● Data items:
════

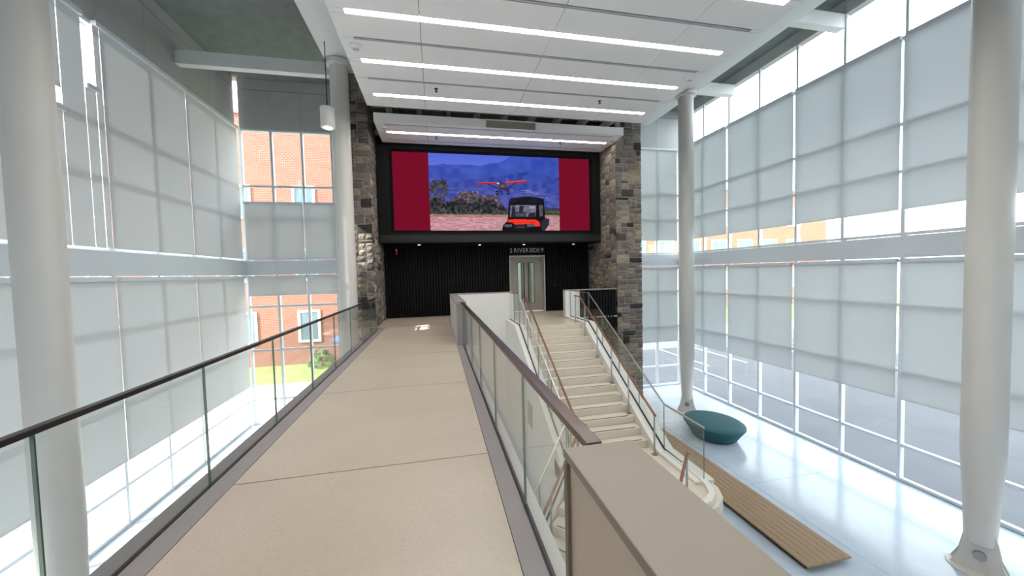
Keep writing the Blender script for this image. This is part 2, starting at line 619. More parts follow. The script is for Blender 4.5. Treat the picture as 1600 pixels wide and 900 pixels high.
# ------------------------------------------------------------------ screen housing
hs = thing('trim_3', 'deep black housing that frames the big screen between the stone piers', 'screen housing', (2.25, YH, 2.8), kind='structure')
SX0, SX1, SZ0, SZ1 = -1.41, 6.015, 3.255, 6.037
m_ = MB()
m_.box(NX0 + .01, SX0 - .1, YH, YS, 3.10, 6.27)
m_.box(SX1 + .1, NX1 - .01, YH, YS, 3.10, 6.27)
m_.box(SX0 - .1, SX1 + .1, YH, YS, 6.12, 6.27)
m_.box(SX0 - .1, SX1 + .1, YH, YS, 3.10, 3.17)
m_.build('surround', BLACK, hs)
m_ = MB()
m_.box(SX0 - .1, SX0 - .01, YH + .03, YS, 3.17, 6.12)
m_.box(SX1 + .01, SX1 + .1, YH + .03, YS, 3.17, 6.12)
m_.box(SX0 - .01, SX1 + .01, YH + .03, YS, SZ1 + .01, 6.12)
m_.box(SX0 - .01, SX1 + .01, YH + .03, YS, 3.17, SZ0 - .01)
m_.build('inner_bezel', BLACKB, hs)
xb = [NX0 + .01, 1.70, 3.62, NX1 - .01]
for a, b in zip(xb[:-1], xb[1:]):
    box(a + .004, b - .004, YH - .01, YH + .1, 2.84, 3.095).build('lower_panel', BAND, hs)
box(NX0 + .01, NX1 - .01, YH + .005, YS - .02, 2.80, 2.85).build('soffit', BLACK, hs)

# the picture on the screen
W_, H_ = 560, 210
U, V = np.meshgrid((np.arange(W_ + 1)) / W_, (np.arange(H_ + 1)) / H_)
rng = np.random.default_rng(3)
def nz(su, sv, seed):
    r = np.random.default_rng(seed)
    g = r.random((sv + 2, su + 2))
    a, b = U * su, V * sv
    i, j = np.floor(a).astype(int), np.floor(b).astype(int)
    fa, fb = a - i, b - j
    fa, fb = fa * fa * (3 - 2 * fa), fb * fb * (3 - 2 * fb)
    return (g[j, i] * (1 - fa) + g[j, i + 1] * fa) * (1 - fb) + (g[j + 1, i] * (1 - fa) + g[j + 1, i + 1] * fa) * fb
def inside(poly, du=0, dv=0):
    uu, vv = U + du, V + dv
    r = np.zeros_like(U, bool)
    n = len(poly)
    for a in range(n):
        (x0, y0), (x1, y1) = poly[a], poly[(a + 1) % n]
        if y0 == y1:
            continue
        c = ((y0 > vv) != (y1 > vv)) & (uu < (x1 - x0) * (vv - y0) / (y1 - y0) + x0)
        r ^= c
    return r
img = np.zeros((H_ + 1, W_ + 1, 3))
def paint(mask, c):
    img[mask] = np.array(c) if not isinstance(c, np.ndarray) or c.ndim == 1 else c[mask]
def C3(r, g, b):
    return np.array([r, g, b], float)
asp = 7.425 / 2.782
img[:] = C3(118, 16, 40)
pic = (U > .168) & (U < .832)
sky_ = C3(92, 112, 214)[None, None] + (V[..., None] - .9) * C3(-40, -30, 10) * 2
paint(pic, sky_ + np.zeros_like(img))
r1 = [(.167, .837), (.212, .846), (.235, .869), (.263, .856), (.315, .864), (.368, .866), (.421, .853), (.475, .896), (.509, .903), (.53, .919), (.568, .985), (.585, 1.01), (.84, 1.01), (.84, 0), (.167, 0)]
mcol = C3(70, 88, 178)[None, None] + (nz(30, 14, 1)[..., None] - .5) * 22 + (.6 - V[..., None]) * C3(26, 18, -10)
paint(pic & inside(r1), mcol)
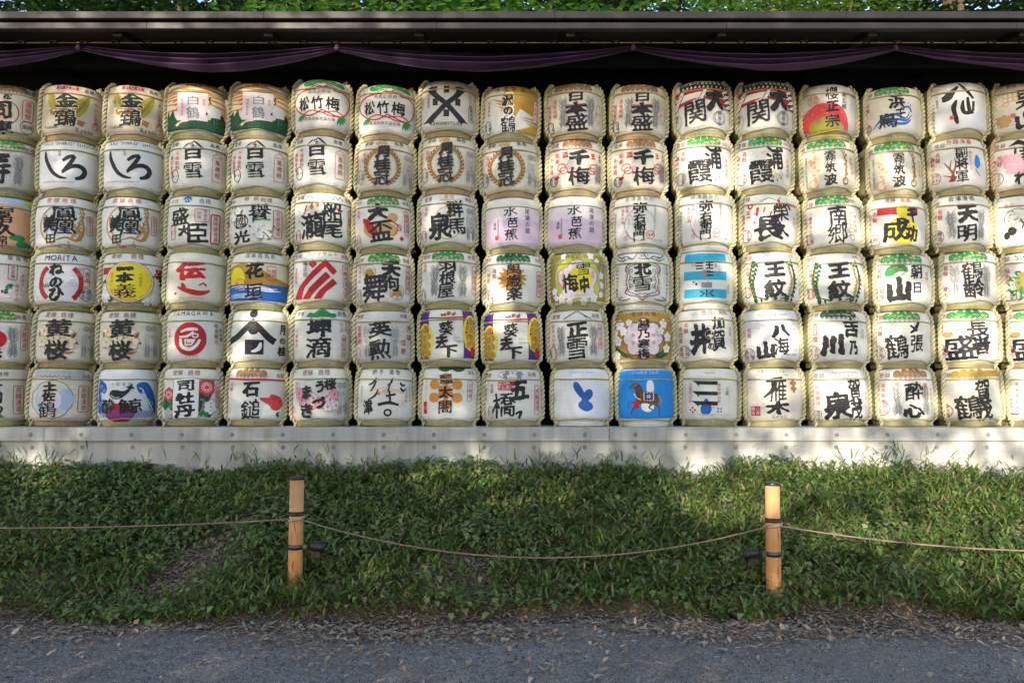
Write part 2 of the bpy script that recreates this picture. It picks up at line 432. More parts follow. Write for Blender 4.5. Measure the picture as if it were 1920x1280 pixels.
def fuji(x, w=44, y=-38): return ALL(S('k', [.6, 3, 1], [(x-w/2, y+5), (x-w/5, y-6), (x-w/9, y+1)], False), S('k', [1, 4, .6], [(x-w/6, y-3), (x, y-9), (x+w/2, y+5)], False), S('k', 1, [(x-4, y-5), (x+3, y+2), (x+8, y-2), (x+14, y+4)], False))
def plume(L, cx, ya, yb, w, ink, seed, up=True):
    rs = random.Random(seed); A = []; n = 11
    for i in range(n):
        t = i/(n-1); y = ya+(yb-ya)*t; q = w*(.45+.55*math.sin(math.pi*(.15+.75*t)))*rs.uniform(.8, 1.15); d = -1 if up else 1
        for sg in (1, -1): A += strip(spline([(cx+sg*.6, y), (cx+sg*q*.55, y+d*2.2), (cx+sg*q, y+d*rs.uniform(5.5, 8.5))], 3), [.95, .9, .8, .7, .6, .5, .45, .4, .35, .3])
    L.put(A, ink)
def phx(x, sgn=1, ink='e', y0=30, y1=-28):
    def f(L):
        cx = L.fx(x); m = (y0+y1)/2
        plume(L, cx, m+4, y1+7, 9.5, 'E', int(x)+3); plume(L, cx+sgn*1.5, m+2, y1+10, 6, ink, int(x)+9)
        plume(L, cx, m-2, y0-6, 8.5, ink, int(x)+5, False); plume(L, cx-sgn*1.2, m+4, y0-9, 5.5, 'E', int(x)+7, False)
        L.put(strip(spline([(cx+2*sgn, y1+5), (cx-1.5*sgn, m-8), (cx+1.5*sgn, m+6), (cx, y0-5)], 4), 1), 'E')
    return f
def ghost(x, txt='清酒', y=2, ink='e'):
    def f(L):
        cx = L.fx(x)
        for sg in (1, -1):
            plume(L, cx+sg*7.5, y+24, y-10, 4.6, ink, int(x)+sg); plume(L, cx+sg*7.5, y+8, y+26, 4.2, 'E', int(x)+4+sg, False)
        for q in (-5.4, 5.4):
            for r in (4.8, 2.2): L.put(strip([(cx+q+r*math.cos(t), y-23+r*math.sin(t)) for t in np.linspace(0, 6.28, 17)[:-1]], 1.1, True), 'E')
        _chars(L, txt, [(cx, y-8+i*24/max(1, len(txt)-1)) for i in range(len(txt))], 6.5, 'E')
    return f
def flower(x, y, r, ink='p', n=5, core='y', edge=None, pw=.62):
    def f(L):
        cx = L.fx(x)
        for pas in ((edge, 1.16), (ink, 1.0)):
            if pas[0] is None: continue
            for i in range(n):
                a = 2*math.pi*i/n-1.57; px, py = cx+r*.55*math.cos(a), y+r*.55*math.sin(a); ca, sa = math.cos(a), math.sin(a); k = r*.52*pas[1]
                q = [(px+k*math.cos(t)*ca-k*pw*math.sin(t)*sa*1.3, py+k*math.cos(t)*sa+k*pw*math.sin(t)*ca*1.3) for t in np.linspace(0, 6.283, 11)[:-1]]
                L.put([q] if r < 14 else poly_field(q), pas[0])
        if core: L.put([[(cx+r*.2*math.cos(t), y+r*.2*math.sin(t)) for t in np.linspace(0, 6.283, 9)[:-1]]], core)
    return f
def leaf(x, y, l, ang, ink='d', w=.4):
    def f(L):
        cx = L.fx(x); ca, sa = math.cos(R_(ang)), math.sin(R_(ang)); q = [(0,0),(.3,-w/2),(.6,-w/2.2),(1,0),(.6,w/2.2),(.3,w/2)]
        L.put([[(cx+(a*ca-b*sa)*l, y+(a*sa+b*ca)*l) for a, b in q]], ink)
    return f
def leaves(pts, l, ink='d', w=.42, seed=1):
    rs = random.Random(seed); return ALL(*[leaf(a, b, l*rs.uniform(.8, 1.25), rs.uniform(0, 360), ink, w) for a, b in pts])
def scatter(x, y, rx, ry, n, l, ink='d', seed=1, w=.42):
    rs = random.Random(seed); pts = []
    for _ in range(n):
        a = rs.uniform(0, 6.28); q = math.sqrt(rs.random()); pts.append((x+rx*q*math.cos(a), y+ry*q*math.sin(a)))
    return leaves(pts, l, ink, w, seed)
def wreath(x, y, rx, ry, ink='B', l=8, n=15, a0=-60, a1=240):
    fs = []
    for i in range(n):
        for sg in (1, -1):
            t = i/(n-1); a = 90+sg*(12+t*142); ar = R_(a); px, py = x+rx*math.cos(ar), y+ry*math.sin(ar)
            tan = a+sg*90; fs += [leaf(px, py, l, tan-28, ink, .42), leaf(px, py, l, tan+28, ink, .42)]
    return ALL(*fs)
def tassel(x, y, sg=1): return ALL(O('r', x, y, 9, 7, 1.5), O('r', x+4*sg, y+6, 8, 6, 1.5), S('r', [1.2, 1.6], [(x, y+6), (x-7*sg, y+17)], False), P('r', [(x-6*sg, y+15), (x-13*sg, y+20), (x-9*sg, y+25), (x-3*sg, y+19)]))
def blossom_ring(pts, r=5, ink='w', core='y', edge=None): return ALL(*[flower(a, b, r, ink, 5, core, edge) for a, b in pts])
def lant(x, y, ink='t'): return ALL(E(ink, x, y, 3.6, 5), S('r', 2.4, [(x-9, y-4), (x-12, y+6)], False), S('r', 2.2, [(x+9, y-8), (x+12, y)], False))
RC = lambda a, b=None, x=-33, y=-27, s=8.5, ink='r': ALL(V(a, x, y, s, ink), V(b, x-10, y+7, s, ink)) if b else V(a, x, y, s, ink)

def dent(a, v, s):
    return np.minimum(1, v*3)*(.0022*np.sin(3*a+s)+.0018*np.sin(7*a+v*9+s*2)+.0022*np.sin(2*a-v*5+s*3)+.0015*np.sin(5*a+v*14+s*5)) + np.clip((v-.84)/.1, 0, 1)*.0022*np.sin(23*a+3*np.sin(4*a+s))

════

● What is asked: Output the records above as they stand, from the first line to the line with "box(NX0 + .01, NX1", inclusive, and exclude the pictures.

● Task solution:
Keep writing the Blender script for this image. This is part 2, starting at line 619. More parts follow. The script is for Blender 4.5. Treat the picture as 1600 pixels wide and 900 pixels high.
# ------------------------------------------------------------------ screen housing
hs = thing('trim_3', 'deep black housing that frames the big screen between the stone piers', 'screen housing', (2.25, YH, 2.8), kind='structure')
SX0, SX1, SZ0, SZ1 = -1.41, 6.015, 3.255, 6.037
m_ = MB()
m_.box(NX0 + .01, SX0 - .1, YH, YS, 3.10, 6.27)
m_.box(SX1 + .1, NX1 - .01, YH, YS, 3.10, 6.27)
m_.box(SX0 - .1, SX1 + .1, YH, YS, 6.12, 6.27)
m_.box(SX0 - .1, SX1 + .1, YH, YS, 3.10, 3.17)
m_.build('surround', BLACK, hs)
m_ = MB()
m_.box(SX0 - .1, SX0 - .01, YH + .03, YS, 3.17, 6.12)
m_.box(SX1 + .01, SX1 + .1, YH + .03, YS, 3.17, 6.12)
m_.box(SX0 - .01, SX1 + .01, YH + .03, YS, SZ1 + .01, 6.12)
m_.box(SX0 - .01, SX1 + .01, YH + .03, YS, 3.17, SZ0 - .01)
m_.build('inner_bezel', BLACKB, hs)
xb = [NX0 + .01, 1.70, 3.62, NX1 - .01]
for a, b in zip(xb[:-1], xb[1:]):
    box(a + .004, b - .004, YH - .01, YH + .1, 2.84, 3.095).build('lower_panel', BAND, hs)
box(NX0 + .01, NX1 - .01, YH + .005, YS - .02, 2.80, 2.85).build('soffit', BLACK, hs)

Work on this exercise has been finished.